Remembering Sinti and Roma Holocaust Victims
May 16, 2004On May 16, 1944, about 6,000 Sinti and Roma in Auschwitz had resisted orders to get on trucks that would take them to the gas chambers. Armed with improvised weapons made out of tools, they hid in their barracks and eventually managed to get SS officers to abandon the transport.
About 3,000 of those participating in the revolt were later sent to other concentration camps where some of them survived. The others, mainly women, children and older people, were murdered. Altogether, the Nazis deported about 23,000 Sinti and Roma from eleven European countries to Auschwitz.
Sixty years later, Sunday's ceremony at the German foreign ministry in Berlin for the first time didn't just focus on the extermination of Sinti and Roma under the Nazis, but also highlighted the desperate courage camp inmates displayed in resisting their murderers, said Romani Rose, the chairman of the Central Council of German Sinti and Roma.
Calls to speed up erection of memorial
Rose added that the German government should act swiftly and build a proposed memorial for Sinti and Roma Holocaust victims near the parliament building and the Brandenburg Gate.
It will be situated near the memorial currently under construction for Jewish Holocaust victims as well as a third memorial that will be erected to honor homosexuals who perished under the Nazis.
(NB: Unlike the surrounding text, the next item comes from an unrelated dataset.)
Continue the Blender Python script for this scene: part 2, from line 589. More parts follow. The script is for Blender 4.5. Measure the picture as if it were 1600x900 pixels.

"We're calling on you to no longer delay the erection of the memorial," Rose told the audience that also included German Foreign Minister Joschka Fischer.
Rau responded by strongly criticizing any attempts to suppress, deny or play down the genocide of Sinti and Roma.
"You stood up against barbarianism in Germany's darkest hour and thereby held on to the inviolability of human dignity," Rau (photo) said, addressing Auschwitz survivors in the audience. "For that, you deserve our respect and that's why your courageous behavior should be much better known than it is today."
Referring to the continuing discrimination many of Europe's 8.5 million Sinti and Roma still face today, Rau said everything should be done to prevent this.
"If the inconceivable is not to happen again, we have to make sure in our daily lives that people from different backgrounds, different religions and different cultural traditions live together with esteem and respect," Rau said.